What false economy allows us to dismiss these debts and simply credit highway-based transportation as 18 percent of our Gross Domestic Product, more than health and education combined? What perverse sense of the environmental balance sheet lets us tamper with the fate of the planet without noting these debts?

In the end, then, our pro-fossil fuel government and industry underwrite the car culture that undermines planet preservation. It favors the private car vs. public transportation at seven to one, offers single-family mortgages and policies that undercut core cities and suburbs and puts a petroleum-free lunch on a silver platter. All these policies take a toll, a toll whose bottom line loss only matches its erosion of social and environmental values.

Happily, the solutions make good economic as well as human sense. Curbing the car to protect the climate is good financial as well as environmental policy. Making the car pay its way by altering pricing policies to stop subsidizing the can reduce costs while cutting fossil fuel. Raising the tax on gas - or on carbon dioxide-spewing gas guzzlers or on number of miles driven - lessen auto use and impact. So do congestion pricing, toll and parking fees. It is time to follow the other industrialized nations of the world taxing gas to bring rates of $4 or 5-a-gallon gas and funneling these funds to good public transportation and lessening auto-dependency.

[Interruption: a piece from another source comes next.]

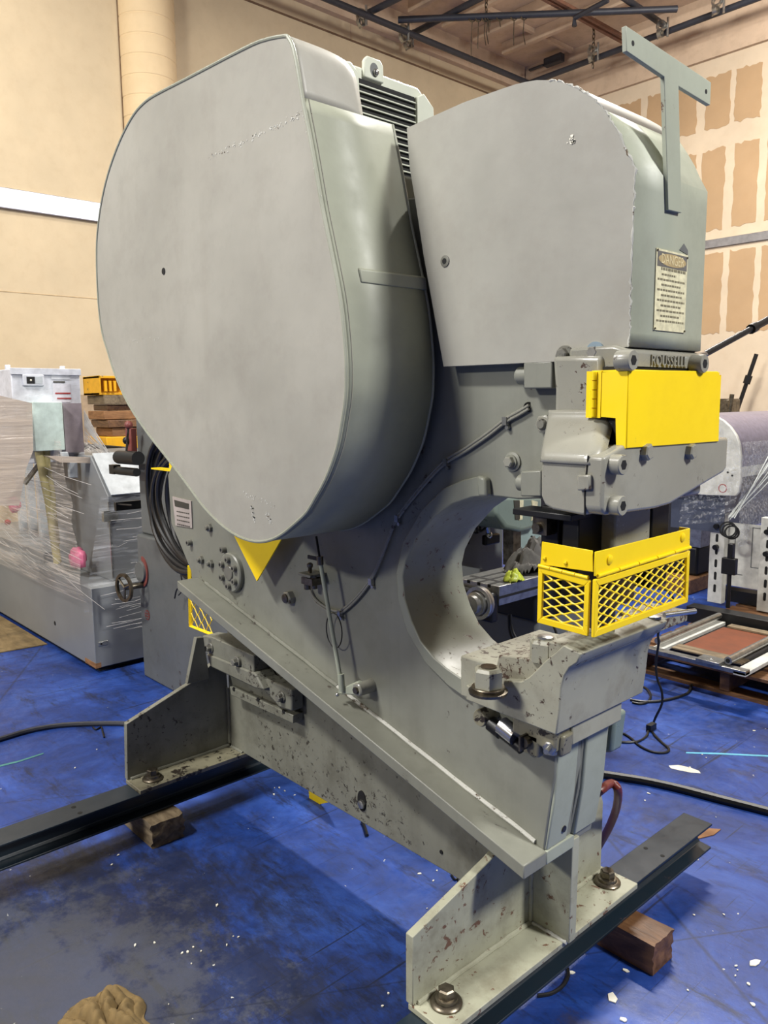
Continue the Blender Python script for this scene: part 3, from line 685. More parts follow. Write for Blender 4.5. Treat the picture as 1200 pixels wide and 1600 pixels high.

To hit up the car and the highway to pay their way and restrict greenhouse gas emissions is not the only way or an easy way to slip money in the planetary bank, to be sure. Changing sprawl-inducing land patterns that have made two or three cars a (perceived) prerequisite in half our households is essential. By reinvesting in public transportation, good planning, mixed-use zoning and other improved land use policies, we create dense neighborhoods and urban infill for the clustered physical environment that supports that mass transit, trains, paratransit, bicycling and walking to ease us out of the car trap.

None of these routes to reduce auto-dependency and halt global warming is built in a day, but they can begin instantly and on a personal and political level. They are not as high tech or "scientific" as the solutions mouthed by industry's do-it-ourselves approach to climate control or the build-more-if-"better" fakery of the auto industry's "clean car." But they are more economical and humane - and no slower.

As Washington and Wall Street slouch our way to climate protection, we need to do more--far more - than give lipservice to this mindset. "Cogito Ergo Zoom," Automobile magazine described America's attitude to the internal combustion machine. More cogitating and less zoom would be better. So would activism from the bottom and leadership from the top to replace a mentality as stuck in traffic as our way of life. The Atlantic would be rolling across the Adirondacks and the glaciers melting into Miami before the people who brought us Exxon Valdez and the Corvair flipped the switch on their course to stop climatic upheaval. It is time for the rest of us to brake the automoted gluttons that fuel global disarray.